Will you give the material below again, every line exactly as it is?

___ INPUT FOR THIS TASK

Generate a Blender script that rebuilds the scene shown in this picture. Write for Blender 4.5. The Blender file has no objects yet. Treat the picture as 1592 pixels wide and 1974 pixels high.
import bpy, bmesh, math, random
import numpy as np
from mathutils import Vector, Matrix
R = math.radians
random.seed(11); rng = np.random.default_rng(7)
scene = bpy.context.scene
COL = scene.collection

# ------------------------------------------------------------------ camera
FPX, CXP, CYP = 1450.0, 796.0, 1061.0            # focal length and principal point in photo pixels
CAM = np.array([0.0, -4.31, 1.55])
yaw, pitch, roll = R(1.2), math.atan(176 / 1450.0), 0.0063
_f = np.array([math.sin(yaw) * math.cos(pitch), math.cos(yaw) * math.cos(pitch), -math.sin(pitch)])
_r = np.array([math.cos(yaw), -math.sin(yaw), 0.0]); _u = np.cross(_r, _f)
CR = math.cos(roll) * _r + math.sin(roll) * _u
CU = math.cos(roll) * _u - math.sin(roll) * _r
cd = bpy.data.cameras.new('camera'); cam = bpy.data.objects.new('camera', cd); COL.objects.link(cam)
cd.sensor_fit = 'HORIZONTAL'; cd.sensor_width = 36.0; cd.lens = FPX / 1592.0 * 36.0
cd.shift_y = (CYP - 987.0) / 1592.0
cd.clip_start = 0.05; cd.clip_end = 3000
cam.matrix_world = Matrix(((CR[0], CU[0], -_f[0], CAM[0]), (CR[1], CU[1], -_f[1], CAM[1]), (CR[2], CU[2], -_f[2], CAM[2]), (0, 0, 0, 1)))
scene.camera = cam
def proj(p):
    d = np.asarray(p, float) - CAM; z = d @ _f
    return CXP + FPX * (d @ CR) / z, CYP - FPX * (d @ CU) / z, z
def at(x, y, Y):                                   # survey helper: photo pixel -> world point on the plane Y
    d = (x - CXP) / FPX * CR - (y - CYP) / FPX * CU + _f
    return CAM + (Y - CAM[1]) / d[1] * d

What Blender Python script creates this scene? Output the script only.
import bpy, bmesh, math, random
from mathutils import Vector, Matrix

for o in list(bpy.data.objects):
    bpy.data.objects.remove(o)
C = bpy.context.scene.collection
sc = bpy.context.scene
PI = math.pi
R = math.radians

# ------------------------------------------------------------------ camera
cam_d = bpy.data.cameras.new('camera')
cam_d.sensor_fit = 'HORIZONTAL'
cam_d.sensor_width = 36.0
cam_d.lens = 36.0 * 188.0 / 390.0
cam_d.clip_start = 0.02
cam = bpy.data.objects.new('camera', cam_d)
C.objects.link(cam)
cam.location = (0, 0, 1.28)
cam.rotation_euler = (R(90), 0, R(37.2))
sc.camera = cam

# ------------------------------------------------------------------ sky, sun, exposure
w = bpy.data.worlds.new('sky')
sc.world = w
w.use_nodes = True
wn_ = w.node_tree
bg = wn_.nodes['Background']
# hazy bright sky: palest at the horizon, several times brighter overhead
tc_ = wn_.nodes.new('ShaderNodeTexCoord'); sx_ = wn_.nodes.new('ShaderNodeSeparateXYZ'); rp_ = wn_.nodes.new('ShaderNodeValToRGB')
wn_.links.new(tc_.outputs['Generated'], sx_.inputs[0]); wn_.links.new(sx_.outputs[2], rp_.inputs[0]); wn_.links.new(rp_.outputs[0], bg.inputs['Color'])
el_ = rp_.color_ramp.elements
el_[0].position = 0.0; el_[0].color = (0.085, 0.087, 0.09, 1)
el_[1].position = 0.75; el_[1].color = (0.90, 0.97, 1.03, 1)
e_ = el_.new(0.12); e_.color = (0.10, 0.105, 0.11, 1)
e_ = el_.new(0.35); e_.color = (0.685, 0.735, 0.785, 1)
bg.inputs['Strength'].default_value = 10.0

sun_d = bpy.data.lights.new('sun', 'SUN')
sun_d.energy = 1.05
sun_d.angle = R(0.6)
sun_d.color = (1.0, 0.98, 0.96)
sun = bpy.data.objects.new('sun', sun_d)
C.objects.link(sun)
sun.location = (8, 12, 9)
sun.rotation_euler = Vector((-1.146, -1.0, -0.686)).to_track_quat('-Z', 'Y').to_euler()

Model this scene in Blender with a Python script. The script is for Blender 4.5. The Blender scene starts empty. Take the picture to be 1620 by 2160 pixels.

______

• TASK RESPONSE
Generate a Blender script that rebuilds the scene shown in this picture. Write for Blender 4.5. The Blender file has no objects yet. Treat the picture as 1592 pixels wide and 1974 pixels high.
import bpy, bmesh, math, random
import numpy as np
from mathutils import Vector, Matrix
R = math.radians
random.seed(11); rng = np.random.default_rng(7)
scene = bpy.context.scene
COL = scene.collection

# ------------------------------------------------------------------ camera
FPX, CXP, CYP = 1450.0, 796.0, 1061.0            # focal length and principal point in photo pixels
CAM = np.array([0.0, -4.31, 1.55])
yaw, pitch, roll = R(1.2), math.atan(176 / 1450.0), 0.0063
_f = np.array([math.sin(yaw) * math.cos(pitch), math.cos(yaw) * math.cos(pitch), -math.sin(pitch)])
_r = np.array([math.cos(yaw), -math.sin(yaw), 0.0]); _u = np.cross(_r, _f)
CR = math.cos(roll) * _r + math.sin(roll) * _u
CU = math.cos(roll) * _u - math.sin(roll) * _r
cd = bpy.data.cameras.new('camera'); cam = bpy.data.objects.new('camera', cd); COL.objects.link(cam)
cd.sensor_fit = 'HORIZONTAL'; cd.sensor_width = 36.0; cd.lens = FPX / 1592.0 * 36.0
cd.shift_y = (CYP - 987.0) / 1592.0
cd.clip_start = 0.05; cd.clip_end = 3000
cam.matrix_world = Matrix(((CR[0], CU[0], -_f[0], CAM[0]), (CR[1], CU[1], -_f[1], CAM[1]), (CR[2], CU[2], -_f[2], CAM[2]), (0, 0, 0, 1)))
scene.camera = cam
def proj(p):
    d = np.asarray(p, float) - CAM; z = d @ _f
    return CXP + FPX * (d @ CR) / z, CYP - FPX * (d @ CU) / z, z
def at(x, y, Y):                                   # survey helper: photo pixel -> world point on the plane Y
    d = (x - CXP) / FPX * CR - (y - CYP) / FPX * CU + _f
    return CAM + (Y - CAM[1]) / d[1] * d

What Blender Python script creates this scene? Output the script only.
import bpy, bmesh, math, random
from mathutils import Vector, Matrix

for o in list(bpy.data.objects):
    bpy.data.objects.remove(o)
C = bpy.context.scene.collection
sc = bpy.context.scene
PI = math.pi
R = math.radians

# ------------------------------------------------------------------ camera
cam_d = bpy.data.cameras.new('camera')
cam_d.sensor_fit = 'HORIZONTAL'
cam_d.sensor_width = 36.0
cam_d.lens = 36.0 * 188.0 / 390.0
cam_d.clip_start = 0.02
cam = bpy.data.objects.new('camera', cam_d)
C.objects.link(cam)
cam.location = (0, 0, 1.28)
cam.rotation_euler = (R(90), 0, R(37.2))
sc.camera = cam

# ------------------------------------------------------------------ sky, sun, exposure
w = bpy.data.worlds.new('sky')
sc.world = w
w.use_nodes = True
wn_ = w.node_tree
bg = wn_.nodes['Background']
# hazy bright sky: palest at the horizon, several times brighter overhead
tc_ = wn_.nodes.new('ShaderNodeTexCoord'); sx_ = wn_.nodes.new('ShaderNodeSeparateXYZ'); rp_ = wn_.nodes.new('ShaderNodeValToRGB')
wn_.links.new(tc_.outputs['Generated'], sx_.inputs[0]); wn_.links.new(sx_.outputs[2], rp_.inputs[0]); wn_.links.new(rp_.outputs[0], bg.inputs['Color'])
el_ = rp_.color_ramp.elements
el_[0].position = 0.0; el_[0].color = (0.085, 0.087, 0.09, 1)
el_[1].position = 0.75; el_[1].color = (0.90, 0.97, 1.03, 1)
e_ = el_.new(0.12); e_.color = (0.10, 0.105, 0.11, 1)
e_ = el_.new(0.35); e_.color = (0.685, 0.735, 0.785, 1)
bg.inputs['Strength'].default_value = 10.0

sun_d = bpy.data.lights.new('sun', 'SUN')
sun_d.energy = 1.05
sun_d.angle = R(0.6)
sun_d.color = (1.0, 0.98, 0.96)
sun = bpy.data.objects.new('sun', sun_d)
C.objects.link(sun)
sun.location = (8, 12, 9)
sun.rotation_euler = Vector((-1.146, -1.0, -0.686)).to_track_quat('-Z', 'Y').to_euler()

Model this scene in Blender with a Python script. The script is for Blender 4.5. The Blender scene starts empty. Take the picture to be 1620 by 2160 pixels.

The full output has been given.